L’aventure est menée tambour battant de Versailles et ses corruptions, à Saint Domingue, ses flibustiers et ses bordels, jusque ce mystérieux fleuve et cette région dangereuse pleine de bêtes sauvages et d’autochtones peu amènes. L’intrigue est haletante et captivante, elle mêle à la perfection les faits historiques avérés avec les personnages fictifs, dont on continue de suivre les évolutions et les histoires personnelles (Guillaume et Delphine). Je pense que le bouquin ferait un incroyable scénario de film. Alors que l’on se plaint de ne pas avoir d’histoire qui tienne la route, il y a là tout ce qu’il faut.
Cela commence comme l’ « Allée du Roi », et se poursuit en les « Mines du Roi Salomon » avec Stewart Granger et Deborah Kerr. Il s’agit là d’un très bon roman, très divertissant et intelligent. Si l’on aime un peu l’époque, le parlé du 18e (dont je suis fan), les récits gorgés de détails historiques et les mystères insondables, ce bouquin est résolument à lire.

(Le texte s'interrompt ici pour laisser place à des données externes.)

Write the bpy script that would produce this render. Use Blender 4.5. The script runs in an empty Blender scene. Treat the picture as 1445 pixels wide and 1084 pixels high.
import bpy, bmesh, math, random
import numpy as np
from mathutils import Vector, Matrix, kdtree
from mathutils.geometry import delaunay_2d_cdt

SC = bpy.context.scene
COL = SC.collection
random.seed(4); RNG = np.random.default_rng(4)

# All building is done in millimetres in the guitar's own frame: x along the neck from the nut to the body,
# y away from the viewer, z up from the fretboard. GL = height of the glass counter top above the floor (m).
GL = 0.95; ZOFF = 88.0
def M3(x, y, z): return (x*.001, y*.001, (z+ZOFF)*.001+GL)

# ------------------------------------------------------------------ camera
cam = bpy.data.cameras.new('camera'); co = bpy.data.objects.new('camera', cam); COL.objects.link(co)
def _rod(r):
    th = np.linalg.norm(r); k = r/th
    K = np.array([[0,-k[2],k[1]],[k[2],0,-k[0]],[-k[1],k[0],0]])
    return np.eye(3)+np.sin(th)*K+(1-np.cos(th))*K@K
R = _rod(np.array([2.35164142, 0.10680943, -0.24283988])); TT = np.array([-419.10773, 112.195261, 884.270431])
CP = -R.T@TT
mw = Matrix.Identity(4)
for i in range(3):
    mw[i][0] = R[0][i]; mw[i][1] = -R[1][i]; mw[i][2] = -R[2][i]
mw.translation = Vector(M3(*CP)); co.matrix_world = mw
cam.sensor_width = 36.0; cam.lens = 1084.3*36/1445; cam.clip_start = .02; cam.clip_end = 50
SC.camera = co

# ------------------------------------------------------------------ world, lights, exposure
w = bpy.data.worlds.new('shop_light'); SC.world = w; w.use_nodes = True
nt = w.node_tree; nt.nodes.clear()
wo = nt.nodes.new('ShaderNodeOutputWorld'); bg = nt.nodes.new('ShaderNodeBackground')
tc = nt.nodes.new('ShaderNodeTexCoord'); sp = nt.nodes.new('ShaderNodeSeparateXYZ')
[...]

(Cela n’empêche que j’attends avec impatience le dernier Parot… hé hé.)
lolol :mrgreen:
Sais-tu que JFP est un de mes collègues ? :cool: D’ailleurs sont bureau est à cinquante mètres du mien… :-)
oops ! j’ai écrit trop vite… “sont” bureau :redface::redface::redface: chu mort de honte là…
Toi, tu veux te faire offrir les prochains Duchon-Doris et Parot gratuitement! :mrgreen:
Tu dois bien aimer le cinéma puisque tu penses à un scénario pour film lorsque tu lis un livre (ce livre en particulier). Je ne sais pas ce que doit en penser l’auteur.
Le dernier Parot, La sang des farines, est franchement pas bien. Intrigue compliquée, c’est verbeux, ca rame, ca part dans tous les sens et tout se retrouve miraculeusement lié et expliqué dans les dix dernières pages. Grosse déception pour ma part ! J’ai eu beaucoup de mal à le terminer alors que j’avais dévoré les premiers volumes.